At 8:12 PM -0500 2/14/03, John C Klensin wrote:
There are no standards at all for interpreting the local
part. The standard is "no one but the delivery MTA can try
to interpret the local part in any way".
Exactly right.
Getting internationalization at the cost of reduced
functionality for anyone or anything that is now doing
something that conforms should be considered only if it is
the only way. It isn't.
Fully agree.
The purpose of the discussion about making IMAA
subaddress-aware is to make is so that the delivery MTA can do
something based on the subaddresses. But IMAA doesn't need to
be subaddress-aware for that to happen. MTAs that do things
with subaddresses already have a processing step for how to
parse a full address and what to do after parsing.
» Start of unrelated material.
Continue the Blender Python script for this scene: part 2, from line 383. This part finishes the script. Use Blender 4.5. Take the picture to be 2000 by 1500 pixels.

Those
processes could simply have a ToUnicode step added before the
processing step, at which point the subaddress delimiters
appear.
If we try to make IMAA subaddress-aware, we inherently
restrict the characters that can be used as delimiters for
subaddress. If we don't make IMAA subaddress-aware, there is
no restriction, and current systems work exactly the way they
do now if they add the ToUnicode step before subaddress
processing.
We can do a lot of damage and make a lot of restrictions
trying to be smart here. Let's instead go back to IETF first
principles and let the end systems do the thinking.